Having worked like a crazy horse all week long I feel exhausted to the point that I could just faint any minute. I finished today at around 8pm and came home. My appartment looks like a mess. It needs cleaning but I am too tired. I am too tired to cook too. I am craving for Naeng myeon, a Korean cold noodle soup with ice cubes.
Wishful thinking, silly me. 
Plus: I was fed up. Fed up with the bad and sad news that I had to partially cope with. Apart from the stress at work I heard of two people that died within this week and one who had tried to commit suicide. What a world! Life is too short. What a miserable life I am leading at the moment. I gotta do something about it. Damn it!

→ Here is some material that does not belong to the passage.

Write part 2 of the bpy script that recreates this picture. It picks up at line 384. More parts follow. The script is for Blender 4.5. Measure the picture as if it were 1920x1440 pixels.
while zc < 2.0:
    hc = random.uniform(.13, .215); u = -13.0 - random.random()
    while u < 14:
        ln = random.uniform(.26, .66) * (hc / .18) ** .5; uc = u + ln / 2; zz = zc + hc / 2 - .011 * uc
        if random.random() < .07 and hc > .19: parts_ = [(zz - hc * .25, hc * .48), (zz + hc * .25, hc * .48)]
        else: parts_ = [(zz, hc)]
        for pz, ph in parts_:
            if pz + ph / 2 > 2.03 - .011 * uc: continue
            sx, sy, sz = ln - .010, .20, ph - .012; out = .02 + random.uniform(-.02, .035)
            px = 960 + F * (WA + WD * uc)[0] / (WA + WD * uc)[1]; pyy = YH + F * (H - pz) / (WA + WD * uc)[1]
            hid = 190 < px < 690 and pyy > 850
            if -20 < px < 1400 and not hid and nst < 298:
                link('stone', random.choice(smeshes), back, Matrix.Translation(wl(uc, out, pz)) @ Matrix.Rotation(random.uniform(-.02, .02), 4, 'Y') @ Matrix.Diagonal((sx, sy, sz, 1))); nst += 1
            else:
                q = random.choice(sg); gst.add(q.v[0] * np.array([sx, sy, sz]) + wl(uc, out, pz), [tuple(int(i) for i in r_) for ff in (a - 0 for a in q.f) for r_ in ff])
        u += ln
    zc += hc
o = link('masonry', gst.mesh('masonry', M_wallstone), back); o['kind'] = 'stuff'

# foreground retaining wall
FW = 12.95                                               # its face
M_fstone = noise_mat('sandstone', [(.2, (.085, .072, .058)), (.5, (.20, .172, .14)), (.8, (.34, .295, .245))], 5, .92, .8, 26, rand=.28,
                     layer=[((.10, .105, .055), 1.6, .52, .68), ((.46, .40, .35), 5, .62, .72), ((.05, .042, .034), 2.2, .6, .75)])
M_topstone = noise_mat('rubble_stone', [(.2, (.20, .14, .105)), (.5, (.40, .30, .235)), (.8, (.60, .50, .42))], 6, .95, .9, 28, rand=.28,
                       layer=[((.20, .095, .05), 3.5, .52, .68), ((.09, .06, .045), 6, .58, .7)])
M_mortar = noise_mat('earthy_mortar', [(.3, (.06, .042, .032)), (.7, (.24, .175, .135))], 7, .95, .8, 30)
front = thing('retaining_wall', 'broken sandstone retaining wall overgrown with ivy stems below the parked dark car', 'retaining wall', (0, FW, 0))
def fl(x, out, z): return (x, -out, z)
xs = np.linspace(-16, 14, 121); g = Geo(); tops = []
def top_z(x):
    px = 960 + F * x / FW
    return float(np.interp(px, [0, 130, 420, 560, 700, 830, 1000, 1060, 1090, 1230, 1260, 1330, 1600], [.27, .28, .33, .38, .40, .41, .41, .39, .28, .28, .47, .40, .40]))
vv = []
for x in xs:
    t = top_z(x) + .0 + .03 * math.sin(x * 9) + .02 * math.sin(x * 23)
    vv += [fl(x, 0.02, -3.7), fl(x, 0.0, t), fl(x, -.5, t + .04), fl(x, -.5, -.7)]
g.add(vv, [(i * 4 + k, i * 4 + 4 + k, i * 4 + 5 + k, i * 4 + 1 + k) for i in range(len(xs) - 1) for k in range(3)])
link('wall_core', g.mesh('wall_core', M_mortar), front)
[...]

I am preparing myself to go up north tomorrow morning. I will be heading to Hannover to meet some close friends and then will continue to meet the parents of my former boyfriend that live close to Bremen. It will be a tyring trip. I will be travelling for at least 8 hours one way. I need to go through some of my boxes that I had left at their place while I was moving down to the southern part of Germany. I am excited to seeing them again. They are like a second set of parents for me. I hope that they can forgive me for breaking up with their son. I know that I have hurt them alot but I sincerely hope that we can keep in touch because they still mean alot to me….I may be old-fashioned but to me I would only consider a guy if his parents would approve of me and that my mom approves of as well.